WHAT YOU NEED TO DO
Exclude images, then output the remaining data verbatim.

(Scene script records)
-- -- --

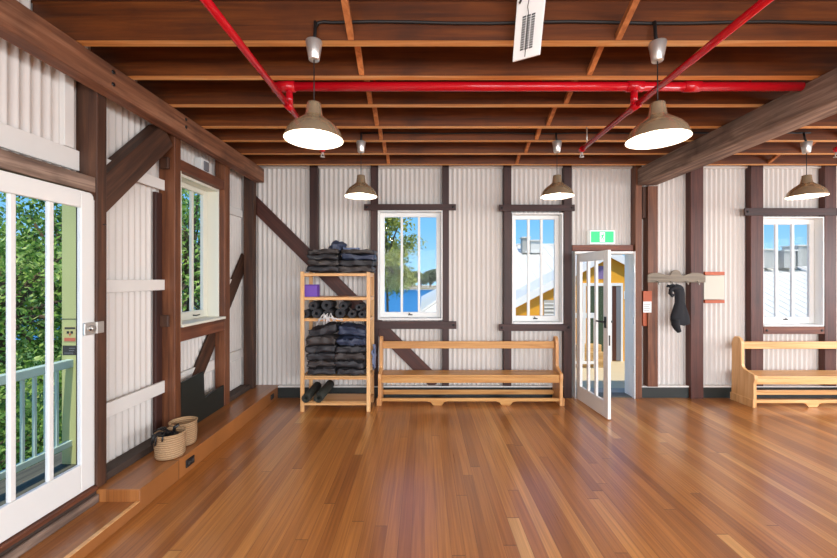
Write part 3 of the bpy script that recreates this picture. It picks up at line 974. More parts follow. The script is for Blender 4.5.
# ------------------------------------------------------------------ exit sign
xs0, xs1, zs0, zs1, yx = X(590, YS), X(614.5, YS), Z(244, YS), Z(230.5, YS), YS
es = thing('exit_sign', 'green and white running man exit sign above the open door', 'sign', ((xs0 + xs1) / 2, yx, zs0))
box(xs0, xs1, yx - 0.005, YB - 0.0135, zs0, zs1).build('housing', M['sign_white'], es, bevel=0.003)
fz0, fz1 = zs0 + 0.018, zs1 - 0.012
box(xs0 + 0.010, xs1 - 0.014, yx - 0.009, yx - 0.006, fz0, fz1).build('face', M['green'], es)
cx = (xs0 + xs1) / 2 - 0.003
box(cx - 0.034, cx + 0.034, yx - 0.011, yx - 0.0095, fz0 + 0.012, fz1 - 0.012).build('doorway_symbol', M['sign_white'], es)
rm = MB()
zm = (fz0 + fz1) / 2
yr = (yx - 0.0130, yx - 0.0115)
rm.prism([(cx + 0.012 + 0.009 * cos(a * pi / 5), zm + 0.040 + 0.009 * sin(a * pi / 5)) for a in range(10)], 1, *yr)
def limb(a, b, w):
    a, b = Vector(a), Vector(b)
    n = Vector((-(b - a).y, (b - a).x)).normalized() * w
    rm.prism([tuple(a + n), tuple(b + n), tuple(b - n), tuple(a - n)], 1, *yr)
limb((cx + 0.006, zm + 0.028), (cx - 0.004, zm - 0.004), 0.008)
limb((cx - 0.004, zm - 0.004), (cx + 0.016, zm - 0.018), 0.005)
limb((cx + 0.016, zm - 0.018), (cx + 0.012, zm - 0.040), 0.0045)
limb((cx - 0.005, zm - 0.002), (cx - 0.014, zm - 0.026), 0.005)
limb((cx - 0.014, zm - 0.026), (cx - 0.030, zm - 0.034), 0.0045)
limb((cx + 0.006, zm + 0.026), (cx + 0.026, zm + 0.010), 0.004)
limb((cx + 0.004, zm + 0.026), (cx - 0.020, zm + 0.018), 0.004)
limb((cx - 0.020, zm + 0.018), (cx - 0.027, zm + 0.002), 0.004)
rm.build('running_figure', M['green'], es)

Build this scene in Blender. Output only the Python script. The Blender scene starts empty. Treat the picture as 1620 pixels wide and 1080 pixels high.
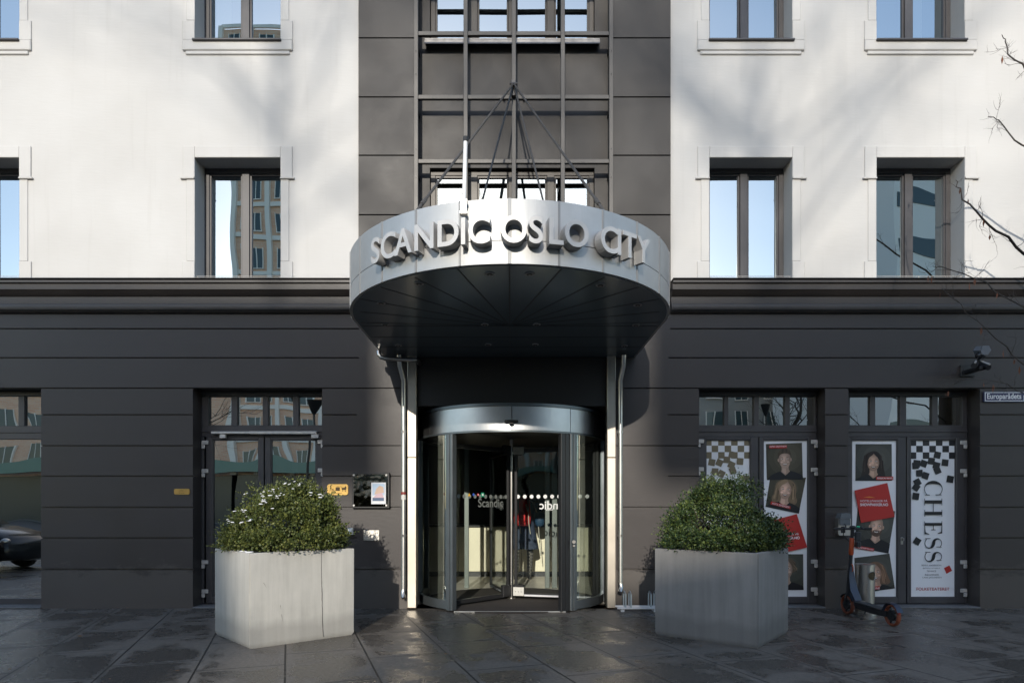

-- -- --

COMPLETE OUTPUT
Write part 3 of the bpy script that recreates this picture. It picks up at line 974. More parts follow. The script is for Blender 4.5.
# ------------------------------------------------------------------ exit sign
xs0, xs1, zs0, zs1, yx = X(590, YS), X(614.5, YS), Z(244, YS), Z(230.5, YS), YS
es = thing('exit_sign', 'green and white running man exit sign above the open door', 'sign', ((xs0 + xs1) / 2, yx, zs0))
box(xs0, xs1, yx - 0.005, YB - 0.0135, zs0, zs1).build('housing', M['sign_white'], es, bevel=0.003)
fz0, fz1 = zs0 + 0.018, zs1 - 0.012
box(xs0 + 0.010, xs1 - 0.014, yx - 0.009, yx - 0.006, fz0, fz1).build('face', M['green'], es)
cx = (xs0 + xs1) / 2 - 0.003
box(cx - 0.034, cx + 0.034, yx - 0.011, yx - 0.0095, fz0 + 0.012, fz1 - 0.012).build('doorway_symbol', M['sign_white'], es)
rm = MB()
zm = (fz0 + fz1) / 2
yr = (yx - 0.0130, yx - 0.0115)
rm.prism([(cx + 0.012 + 0.009 * cos(a * pi / 5), zm + 0.040 + 0.009 * sin(a * pi / 5)) for a in range(10)], 1, *yr)
def limb(a, b, w):
    a, b = Vector(a), Vector(b)
    n = Vector((-(b - a).y, (b - a).x)).normalized() * w
    rm.prism([tuple(a + n), tuple(b + n), tuple(b - n), tuple(a - n)], 1, *yr)
limb((cx + 0.006, zm + 0.028), (cx - 0.004, zm - 0.004), 0.008)
limb((cx - 0.004, zm - 0.004), (cx + 0.016, zm - 0.018), 0.005)
limb((cx + 0.016, zm - 0.018), (cx + 0.012, zm - 0.040), 0.0045)
limb((cx - 0.005, zm - 0.002), (cx - 0.014, zm - 0.026), 0.005)
limb((cx - 0.014, zm - 0.026), (cx - 0.030, zm - 0.034), 0.0045)
limb((cx + 0.006, zm + 0.026), (cx + 0.026, zm + 0.010), 0.004)
limb((cx + 0.004, zm + 0.026), (cx - 0.020, zm + 0.018), 0.004)
limb((cx - 0.020, zm + 0.018), (cx - 0.027, zm + 0.002), 0.004)
rm.build('running_figure', M['green'], es)

Build this scene in Blender. Output only the Python script. The Blender scene starts empty. Treat the picture as 1620 pixels wide and 1080 pixels high.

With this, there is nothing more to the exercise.